Whether he genuinely approves of Francis in terms of style and/or substance remains unknown. [What does it matter what he thinks of his successor? On the day he stepped down as Pope, he promised 'respect and obedience' to whoever would succeed him. Though I wonder if he will feel dutybound to speak out if and when his successor enacts 'communion for everyone' in the universal Church!]

But what does seem clear is that the 87-year-old seems to be in better health now than he was when he made his shock announcement to cardinals that he no longer had the strength of mind or body to carry on.

His private secretary, Archbishop Georg Ganswein, recently revealed that Benedict regularly plays Mozart on the piano from memory.

He is a little unsteady on his legs at times but not alarmingly so for a man approaching his 88th birthday.

And intellectually, according to Ganswein, he is as sharp as ever, having recently produced a theological text on questions of truth for the benefit of Vatican scholars. [??? That bit of information has completely escaped me, mea culpa! Must check it out.][colore]

Francis has insisted there is no friction between the two popes. "The last time there were two or three popes, they didn't talk among themselves and they fought over who was the true pope," he joked in July 2013.

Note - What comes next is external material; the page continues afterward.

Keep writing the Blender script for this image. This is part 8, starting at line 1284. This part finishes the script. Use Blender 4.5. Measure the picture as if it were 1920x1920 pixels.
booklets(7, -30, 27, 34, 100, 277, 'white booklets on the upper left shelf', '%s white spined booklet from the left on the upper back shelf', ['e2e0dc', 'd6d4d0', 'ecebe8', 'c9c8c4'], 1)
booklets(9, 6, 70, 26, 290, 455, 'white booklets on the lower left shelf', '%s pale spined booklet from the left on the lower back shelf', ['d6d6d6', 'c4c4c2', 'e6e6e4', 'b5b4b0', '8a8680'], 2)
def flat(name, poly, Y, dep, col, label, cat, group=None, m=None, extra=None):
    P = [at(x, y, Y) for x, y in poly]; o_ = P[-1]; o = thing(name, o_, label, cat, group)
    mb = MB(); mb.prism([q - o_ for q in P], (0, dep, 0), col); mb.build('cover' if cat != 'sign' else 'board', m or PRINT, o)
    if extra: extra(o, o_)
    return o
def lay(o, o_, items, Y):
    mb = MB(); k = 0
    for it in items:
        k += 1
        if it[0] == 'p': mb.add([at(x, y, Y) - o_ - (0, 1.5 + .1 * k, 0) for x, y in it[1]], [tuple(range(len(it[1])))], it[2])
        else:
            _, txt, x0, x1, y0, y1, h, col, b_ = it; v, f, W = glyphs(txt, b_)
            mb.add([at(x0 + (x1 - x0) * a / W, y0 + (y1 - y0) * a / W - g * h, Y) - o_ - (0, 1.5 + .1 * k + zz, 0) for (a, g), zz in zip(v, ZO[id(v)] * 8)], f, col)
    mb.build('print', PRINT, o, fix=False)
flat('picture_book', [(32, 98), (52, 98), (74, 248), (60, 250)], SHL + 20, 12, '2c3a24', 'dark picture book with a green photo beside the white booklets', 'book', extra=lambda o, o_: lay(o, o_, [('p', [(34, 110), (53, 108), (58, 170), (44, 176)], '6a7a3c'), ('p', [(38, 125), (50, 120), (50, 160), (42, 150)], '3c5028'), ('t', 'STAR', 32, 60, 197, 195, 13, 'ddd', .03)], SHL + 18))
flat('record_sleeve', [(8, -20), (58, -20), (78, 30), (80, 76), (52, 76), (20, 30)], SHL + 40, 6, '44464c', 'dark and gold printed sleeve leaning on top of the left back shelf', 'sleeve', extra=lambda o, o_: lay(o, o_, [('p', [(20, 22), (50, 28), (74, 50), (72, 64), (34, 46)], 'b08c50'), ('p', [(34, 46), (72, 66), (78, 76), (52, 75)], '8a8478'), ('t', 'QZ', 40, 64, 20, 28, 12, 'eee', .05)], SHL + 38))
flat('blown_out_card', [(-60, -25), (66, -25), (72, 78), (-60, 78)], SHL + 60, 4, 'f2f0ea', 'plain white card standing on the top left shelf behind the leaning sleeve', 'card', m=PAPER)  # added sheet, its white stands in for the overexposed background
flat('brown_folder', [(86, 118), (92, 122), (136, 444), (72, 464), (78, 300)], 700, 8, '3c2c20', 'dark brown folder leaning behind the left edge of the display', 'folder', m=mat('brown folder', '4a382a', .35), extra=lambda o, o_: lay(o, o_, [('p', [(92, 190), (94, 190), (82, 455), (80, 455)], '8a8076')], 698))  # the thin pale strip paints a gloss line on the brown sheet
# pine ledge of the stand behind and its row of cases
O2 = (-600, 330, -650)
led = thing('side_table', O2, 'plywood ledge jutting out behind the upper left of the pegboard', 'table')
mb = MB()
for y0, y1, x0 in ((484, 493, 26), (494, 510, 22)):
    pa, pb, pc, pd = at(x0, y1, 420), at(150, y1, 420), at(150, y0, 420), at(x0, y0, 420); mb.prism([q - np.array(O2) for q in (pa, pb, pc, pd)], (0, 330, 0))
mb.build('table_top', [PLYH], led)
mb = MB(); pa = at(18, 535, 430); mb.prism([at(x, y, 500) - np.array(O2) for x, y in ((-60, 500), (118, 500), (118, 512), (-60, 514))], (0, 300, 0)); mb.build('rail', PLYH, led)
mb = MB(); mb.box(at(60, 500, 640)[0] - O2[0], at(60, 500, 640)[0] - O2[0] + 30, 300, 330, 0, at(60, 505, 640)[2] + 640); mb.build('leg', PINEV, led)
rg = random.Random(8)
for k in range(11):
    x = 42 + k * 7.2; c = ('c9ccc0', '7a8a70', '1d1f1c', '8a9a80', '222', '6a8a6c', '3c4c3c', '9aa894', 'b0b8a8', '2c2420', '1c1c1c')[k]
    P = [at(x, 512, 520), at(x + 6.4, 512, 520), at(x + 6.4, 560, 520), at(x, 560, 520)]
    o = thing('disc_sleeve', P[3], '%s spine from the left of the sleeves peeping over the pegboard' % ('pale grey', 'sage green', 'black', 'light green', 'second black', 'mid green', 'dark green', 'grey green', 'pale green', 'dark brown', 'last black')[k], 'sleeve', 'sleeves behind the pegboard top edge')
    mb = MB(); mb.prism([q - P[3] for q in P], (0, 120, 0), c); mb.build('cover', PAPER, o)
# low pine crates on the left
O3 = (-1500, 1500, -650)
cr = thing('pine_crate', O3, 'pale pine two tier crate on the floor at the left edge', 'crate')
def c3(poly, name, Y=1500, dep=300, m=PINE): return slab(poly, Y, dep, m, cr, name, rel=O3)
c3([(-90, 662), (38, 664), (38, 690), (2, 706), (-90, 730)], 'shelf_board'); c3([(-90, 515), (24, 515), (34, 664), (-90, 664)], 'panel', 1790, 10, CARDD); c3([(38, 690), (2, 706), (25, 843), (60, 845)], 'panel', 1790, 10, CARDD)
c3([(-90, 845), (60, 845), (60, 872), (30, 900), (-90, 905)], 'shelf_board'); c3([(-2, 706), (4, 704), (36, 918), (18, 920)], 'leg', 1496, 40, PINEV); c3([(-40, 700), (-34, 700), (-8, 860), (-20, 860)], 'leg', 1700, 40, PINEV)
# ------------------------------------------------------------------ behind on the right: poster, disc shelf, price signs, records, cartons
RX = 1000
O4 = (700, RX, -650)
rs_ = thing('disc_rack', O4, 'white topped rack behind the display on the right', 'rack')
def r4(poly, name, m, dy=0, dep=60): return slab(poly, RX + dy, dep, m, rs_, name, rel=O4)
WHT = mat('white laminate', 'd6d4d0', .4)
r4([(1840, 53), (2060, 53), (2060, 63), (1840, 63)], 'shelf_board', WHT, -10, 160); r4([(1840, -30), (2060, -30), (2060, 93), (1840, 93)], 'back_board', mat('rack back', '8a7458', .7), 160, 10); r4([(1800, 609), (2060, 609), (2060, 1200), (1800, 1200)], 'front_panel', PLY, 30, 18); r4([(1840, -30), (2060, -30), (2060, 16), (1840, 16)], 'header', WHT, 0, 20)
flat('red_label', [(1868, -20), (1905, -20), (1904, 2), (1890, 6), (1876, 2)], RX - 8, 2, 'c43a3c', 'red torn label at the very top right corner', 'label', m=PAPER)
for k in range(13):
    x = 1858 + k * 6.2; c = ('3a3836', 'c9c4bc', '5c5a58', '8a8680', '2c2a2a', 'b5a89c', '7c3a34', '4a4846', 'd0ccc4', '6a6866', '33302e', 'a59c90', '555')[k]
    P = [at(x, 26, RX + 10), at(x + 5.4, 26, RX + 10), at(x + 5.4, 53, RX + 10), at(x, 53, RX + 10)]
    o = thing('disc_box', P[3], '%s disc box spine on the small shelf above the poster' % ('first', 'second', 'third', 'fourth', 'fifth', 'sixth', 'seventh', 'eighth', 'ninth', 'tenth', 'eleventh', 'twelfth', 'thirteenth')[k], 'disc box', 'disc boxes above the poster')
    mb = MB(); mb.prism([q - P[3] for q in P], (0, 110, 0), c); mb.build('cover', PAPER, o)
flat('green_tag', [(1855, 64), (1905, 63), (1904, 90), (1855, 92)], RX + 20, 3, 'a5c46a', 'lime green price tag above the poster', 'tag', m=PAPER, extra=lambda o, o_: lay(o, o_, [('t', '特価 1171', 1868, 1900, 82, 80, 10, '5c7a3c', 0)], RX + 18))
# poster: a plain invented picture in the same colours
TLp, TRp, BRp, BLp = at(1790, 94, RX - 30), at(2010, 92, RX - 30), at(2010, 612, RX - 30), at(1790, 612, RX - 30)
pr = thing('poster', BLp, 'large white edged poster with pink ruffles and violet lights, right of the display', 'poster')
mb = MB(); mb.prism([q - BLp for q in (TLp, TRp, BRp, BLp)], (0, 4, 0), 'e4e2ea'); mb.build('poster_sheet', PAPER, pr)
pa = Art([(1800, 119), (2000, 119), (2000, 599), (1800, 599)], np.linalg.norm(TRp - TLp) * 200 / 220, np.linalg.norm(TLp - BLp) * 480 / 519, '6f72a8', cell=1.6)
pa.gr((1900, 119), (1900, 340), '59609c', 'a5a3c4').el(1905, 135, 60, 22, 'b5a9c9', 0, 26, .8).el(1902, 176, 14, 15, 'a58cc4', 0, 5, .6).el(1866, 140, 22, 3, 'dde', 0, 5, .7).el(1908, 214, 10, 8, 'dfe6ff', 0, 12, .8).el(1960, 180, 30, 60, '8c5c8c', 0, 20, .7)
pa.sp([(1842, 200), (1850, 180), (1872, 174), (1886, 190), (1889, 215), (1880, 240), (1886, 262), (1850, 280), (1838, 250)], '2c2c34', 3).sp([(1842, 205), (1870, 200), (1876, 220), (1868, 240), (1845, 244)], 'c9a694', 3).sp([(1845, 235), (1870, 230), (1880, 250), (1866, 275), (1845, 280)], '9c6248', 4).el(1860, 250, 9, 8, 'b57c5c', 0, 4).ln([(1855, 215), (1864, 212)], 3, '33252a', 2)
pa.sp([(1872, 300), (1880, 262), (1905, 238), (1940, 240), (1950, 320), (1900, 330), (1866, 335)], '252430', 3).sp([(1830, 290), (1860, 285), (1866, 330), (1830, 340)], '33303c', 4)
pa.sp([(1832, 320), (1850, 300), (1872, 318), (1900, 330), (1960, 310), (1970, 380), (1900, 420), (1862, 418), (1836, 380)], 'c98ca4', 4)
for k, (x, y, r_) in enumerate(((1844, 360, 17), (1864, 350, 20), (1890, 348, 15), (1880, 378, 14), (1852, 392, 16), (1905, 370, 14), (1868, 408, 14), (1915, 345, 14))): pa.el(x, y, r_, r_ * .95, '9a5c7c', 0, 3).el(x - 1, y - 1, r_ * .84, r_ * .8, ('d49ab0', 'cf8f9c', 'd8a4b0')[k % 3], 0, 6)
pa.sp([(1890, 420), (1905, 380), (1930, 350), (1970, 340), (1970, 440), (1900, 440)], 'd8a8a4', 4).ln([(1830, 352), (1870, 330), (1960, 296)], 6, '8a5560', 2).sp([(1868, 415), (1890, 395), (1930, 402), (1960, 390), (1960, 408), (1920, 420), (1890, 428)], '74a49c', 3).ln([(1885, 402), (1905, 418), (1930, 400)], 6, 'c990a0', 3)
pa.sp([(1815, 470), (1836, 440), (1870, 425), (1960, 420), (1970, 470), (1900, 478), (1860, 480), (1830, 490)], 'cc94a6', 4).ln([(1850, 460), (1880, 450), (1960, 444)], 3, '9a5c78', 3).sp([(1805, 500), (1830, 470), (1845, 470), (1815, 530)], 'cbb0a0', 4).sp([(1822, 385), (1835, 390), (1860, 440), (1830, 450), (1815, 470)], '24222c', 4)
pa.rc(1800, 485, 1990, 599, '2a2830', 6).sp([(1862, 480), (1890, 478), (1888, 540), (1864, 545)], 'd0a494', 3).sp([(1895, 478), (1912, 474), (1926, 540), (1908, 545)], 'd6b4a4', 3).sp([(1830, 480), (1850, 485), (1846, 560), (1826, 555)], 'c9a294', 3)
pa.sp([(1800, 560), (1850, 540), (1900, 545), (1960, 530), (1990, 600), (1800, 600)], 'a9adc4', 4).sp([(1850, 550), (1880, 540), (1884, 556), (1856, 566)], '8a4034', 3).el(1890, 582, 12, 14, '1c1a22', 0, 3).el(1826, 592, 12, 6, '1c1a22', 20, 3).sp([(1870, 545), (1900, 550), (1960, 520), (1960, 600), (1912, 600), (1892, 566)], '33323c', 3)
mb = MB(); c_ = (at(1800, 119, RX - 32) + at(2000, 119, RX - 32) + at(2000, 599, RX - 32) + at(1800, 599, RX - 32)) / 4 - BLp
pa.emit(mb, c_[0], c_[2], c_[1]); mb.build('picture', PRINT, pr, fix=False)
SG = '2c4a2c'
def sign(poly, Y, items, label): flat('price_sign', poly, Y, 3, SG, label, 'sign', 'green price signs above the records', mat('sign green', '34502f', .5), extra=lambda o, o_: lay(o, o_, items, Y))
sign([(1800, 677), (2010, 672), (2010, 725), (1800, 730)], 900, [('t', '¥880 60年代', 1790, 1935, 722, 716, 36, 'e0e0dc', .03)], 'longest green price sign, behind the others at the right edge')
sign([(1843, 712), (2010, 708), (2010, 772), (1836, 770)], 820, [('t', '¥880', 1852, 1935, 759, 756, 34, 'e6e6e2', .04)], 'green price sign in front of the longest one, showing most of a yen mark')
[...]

And there was a flash of affection when the new pope said of the unusual situation of having two popes living so close to each other: "It is like having a grandfather – a wise grandfather – living at home." [Which I did not at all read as 'a flash of affection' but rather as a condescending remark. Especially since Benedict is only ten years older than Bergoglio.]

But Vatican expert Andrea Tornielli says no one should be in any doubt as to who is the boss. "Benedict is very discreet. If he appears in public it is at Francis's request." [Another totally gratuitous comment, especially from Tornielli. Who, in his right mind, would doubt who is the Pope, but to use the word 'boss' is to underscore - unnecessarily - that Benedict 'takes orders' from Francis, as if the Pope's invitations were commands rather than invitations.]